# START OF Entries shown

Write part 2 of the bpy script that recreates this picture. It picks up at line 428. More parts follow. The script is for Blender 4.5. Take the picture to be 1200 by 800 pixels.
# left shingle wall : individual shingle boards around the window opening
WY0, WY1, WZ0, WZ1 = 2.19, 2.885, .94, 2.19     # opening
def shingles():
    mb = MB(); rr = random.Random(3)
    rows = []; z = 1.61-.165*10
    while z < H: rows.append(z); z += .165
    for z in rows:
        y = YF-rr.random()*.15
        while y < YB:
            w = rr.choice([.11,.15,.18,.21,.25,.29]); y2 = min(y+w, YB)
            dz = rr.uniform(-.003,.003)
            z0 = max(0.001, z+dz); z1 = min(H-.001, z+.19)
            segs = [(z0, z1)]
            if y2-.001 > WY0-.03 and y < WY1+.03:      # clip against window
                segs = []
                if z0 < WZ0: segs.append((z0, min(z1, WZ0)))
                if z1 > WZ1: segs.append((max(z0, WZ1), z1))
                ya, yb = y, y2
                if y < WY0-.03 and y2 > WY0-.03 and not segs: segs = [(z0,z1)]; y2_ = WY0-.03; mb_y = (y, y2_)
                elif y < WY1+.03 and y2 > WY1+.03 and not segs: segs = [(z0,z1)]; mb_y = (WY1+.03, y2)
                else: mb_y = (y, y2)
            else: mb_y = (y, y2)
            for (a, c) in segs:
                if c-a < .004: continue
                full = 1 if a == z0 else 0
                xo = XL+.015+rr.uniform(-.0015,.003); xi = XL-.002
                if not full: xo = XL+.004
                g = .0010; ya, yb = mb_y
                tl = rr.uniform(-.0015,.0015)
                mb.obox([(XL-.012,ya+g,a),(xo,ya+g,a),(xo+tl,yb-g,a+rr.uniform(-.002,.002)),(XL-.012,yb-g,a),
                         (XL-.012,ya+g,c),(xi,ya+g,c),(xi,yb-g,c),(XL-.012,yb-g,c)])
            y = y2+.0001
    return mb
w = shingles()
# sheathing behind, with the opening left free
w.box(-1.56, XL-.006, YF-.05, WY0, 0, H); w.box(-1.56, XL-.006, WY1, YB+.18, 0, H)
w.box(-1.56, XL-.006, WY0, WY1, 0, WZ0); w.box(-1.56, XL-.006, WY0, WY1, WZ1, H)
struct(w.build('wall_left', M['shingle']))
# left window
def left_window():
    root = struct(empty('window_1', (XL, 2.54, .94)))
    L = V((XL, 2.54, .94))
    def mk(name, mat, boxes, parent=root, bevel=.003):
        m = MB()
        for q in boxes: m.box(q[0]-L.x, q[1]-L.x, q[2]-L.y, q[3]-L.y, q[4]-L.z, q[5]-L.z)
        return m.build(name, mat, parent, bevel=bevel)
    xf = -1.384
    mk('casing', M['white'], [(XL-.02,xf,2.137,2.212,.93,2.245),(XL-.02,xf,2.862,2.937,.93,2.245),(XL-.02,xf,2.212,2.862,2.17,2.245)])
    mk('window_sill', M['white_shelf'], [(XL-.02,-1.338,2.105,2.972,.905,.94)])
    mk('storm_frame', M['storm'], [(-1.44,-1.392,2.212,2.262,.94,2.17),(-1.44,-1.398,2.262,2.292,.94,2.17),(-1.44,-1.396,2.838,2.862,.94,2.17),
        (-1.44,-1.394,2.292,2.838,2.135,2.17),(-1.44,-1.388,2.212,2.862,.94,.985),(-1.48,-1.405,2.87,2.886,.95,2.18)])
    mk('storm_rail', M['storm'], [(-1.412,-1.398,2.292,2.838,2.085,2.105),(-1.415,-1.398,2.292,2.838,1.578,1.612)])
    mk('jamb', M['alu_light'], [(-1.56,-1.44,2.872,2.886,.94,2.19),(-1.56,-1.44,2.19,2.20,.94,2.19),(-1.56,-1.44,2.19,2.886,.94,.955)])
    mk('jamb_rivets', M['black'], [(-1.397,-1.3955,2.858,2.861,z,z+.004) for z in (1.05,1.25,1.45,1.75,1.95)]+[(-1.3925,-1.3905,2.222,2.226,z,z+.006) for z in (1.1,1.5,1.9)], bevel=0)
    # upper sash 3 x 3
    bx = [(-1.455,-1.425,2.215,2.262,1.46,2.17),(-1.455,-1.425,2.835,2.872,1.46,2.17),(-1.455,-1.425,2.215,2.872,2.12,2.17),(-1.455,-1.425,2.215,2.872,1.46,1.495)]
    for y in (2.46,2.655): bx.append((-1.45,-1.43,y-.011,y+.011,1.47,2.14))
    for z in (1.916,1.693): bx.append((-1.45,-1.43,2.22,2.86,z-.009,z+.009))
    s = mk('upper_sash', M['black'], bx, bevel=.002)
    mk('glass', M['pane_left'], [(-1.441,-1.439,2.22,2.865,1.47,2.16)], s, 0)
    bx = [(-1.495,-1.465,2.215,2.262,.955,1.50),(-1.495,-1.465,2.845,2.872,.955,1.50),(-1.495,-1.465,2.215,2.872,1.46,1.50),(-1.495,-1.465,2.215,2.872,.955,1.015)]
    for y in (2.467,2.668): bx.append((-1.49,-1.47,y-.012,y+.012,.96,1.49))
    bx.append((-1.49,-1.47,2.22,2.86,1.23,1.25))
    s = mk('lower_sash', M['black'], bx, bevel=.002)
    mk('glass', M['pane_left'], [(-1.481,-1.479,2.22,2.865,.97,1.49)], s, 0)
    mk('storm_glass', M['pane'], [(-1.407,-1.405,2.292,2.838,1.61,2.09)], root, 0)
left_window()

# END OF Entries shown
# START OF Entries shown

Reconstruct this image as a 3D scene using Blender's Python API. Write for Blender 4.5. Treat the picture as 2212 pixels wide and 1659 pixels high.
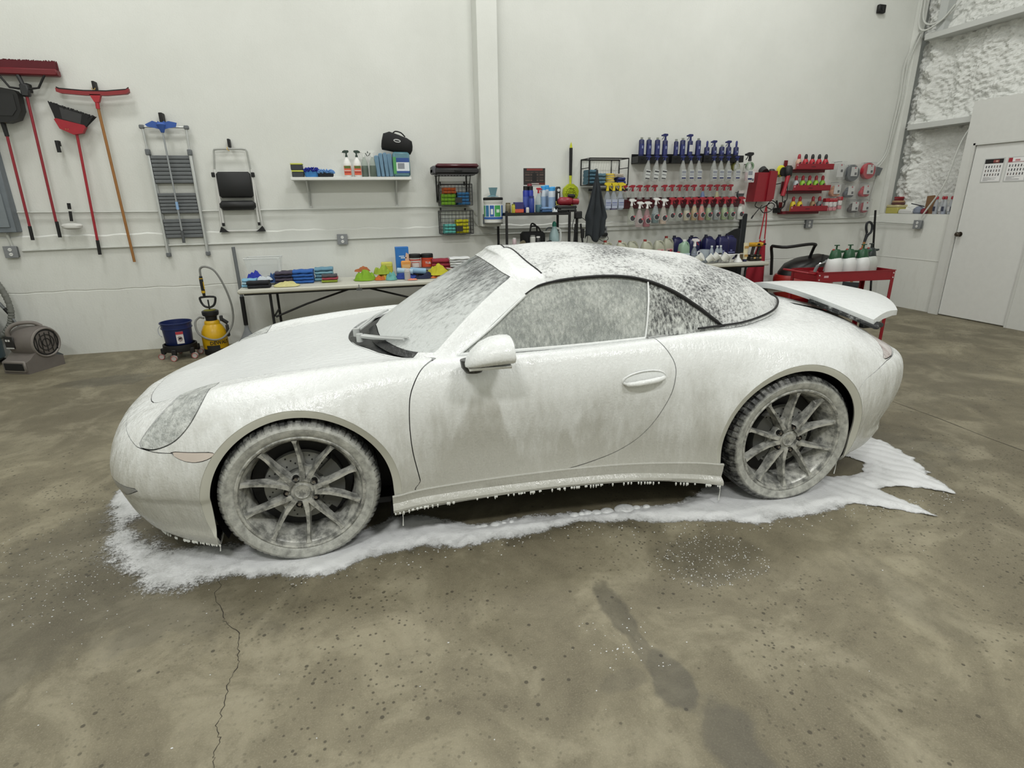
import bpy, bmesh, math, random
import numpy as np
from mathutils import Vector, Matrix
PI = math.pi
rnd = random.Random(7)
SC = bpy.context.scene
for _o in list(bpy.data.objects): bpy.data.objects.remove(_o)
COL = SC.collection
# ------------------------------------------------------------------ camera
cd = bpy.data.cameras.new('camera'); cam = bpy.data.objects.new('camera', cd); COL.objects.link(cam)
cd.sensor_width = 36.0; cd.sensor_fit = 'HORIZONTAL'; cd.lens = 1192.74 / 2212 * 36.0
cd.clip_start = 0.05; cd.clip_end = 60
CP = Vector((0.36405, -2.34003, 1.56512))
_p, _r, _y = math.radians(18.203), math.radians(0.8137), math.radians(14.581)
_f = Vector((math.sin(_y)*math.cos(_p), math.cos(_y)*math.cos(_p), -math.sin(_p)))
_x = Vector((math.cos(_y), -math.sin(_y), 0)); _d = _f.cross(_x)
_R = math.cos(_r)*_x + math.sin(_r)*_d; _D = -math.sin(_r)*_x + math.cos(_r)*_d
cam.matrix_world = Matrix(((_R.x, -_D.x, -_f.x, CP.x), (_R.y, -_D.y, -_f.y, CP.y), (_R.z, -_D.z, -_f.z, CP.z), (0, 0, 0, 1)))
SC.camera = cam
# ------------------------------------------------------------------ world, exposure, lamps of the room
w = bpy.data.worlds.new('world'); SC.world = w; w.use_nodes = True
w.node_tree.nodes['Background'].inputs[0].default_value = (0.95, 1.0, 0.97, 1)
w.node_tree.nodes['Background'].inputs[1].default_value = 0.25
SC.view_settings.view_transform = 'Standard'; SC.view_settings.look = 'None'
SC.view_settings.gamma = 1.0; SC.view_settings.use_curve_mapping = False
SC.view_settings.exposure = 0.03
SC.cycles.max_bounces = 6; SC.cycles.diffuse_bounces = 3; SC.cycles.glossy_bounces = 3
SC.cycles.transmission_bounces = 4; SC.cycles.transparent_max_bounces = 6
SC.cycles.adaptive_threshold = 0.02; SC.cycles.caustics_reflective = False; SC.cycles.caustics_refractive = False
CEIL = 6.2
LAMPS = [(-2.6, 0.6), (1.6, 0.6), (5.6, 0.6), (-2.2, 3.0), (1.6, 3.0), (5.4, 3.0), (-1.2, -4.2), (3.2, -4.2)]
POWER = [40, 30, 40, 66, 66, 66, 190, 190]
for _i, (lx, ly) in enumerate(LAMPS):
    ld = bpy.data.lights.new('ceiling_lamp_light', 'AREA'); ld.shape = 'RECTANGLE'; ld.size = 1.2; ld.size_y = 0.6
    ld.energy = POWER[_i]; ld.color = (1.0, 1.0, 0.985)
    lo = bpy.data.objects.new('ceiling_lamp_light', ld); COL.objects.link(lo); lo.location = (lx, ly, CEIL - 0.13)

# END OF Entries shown

Check each line above for the word "scene", and copy the lines where it appears.

Reconstruct this image as a 3D scene using Blender's Python API. Write for Blender 4.5. Treat the picture as 2212 pixels wide and 1659 pixels high.
SC = bpy.context.scene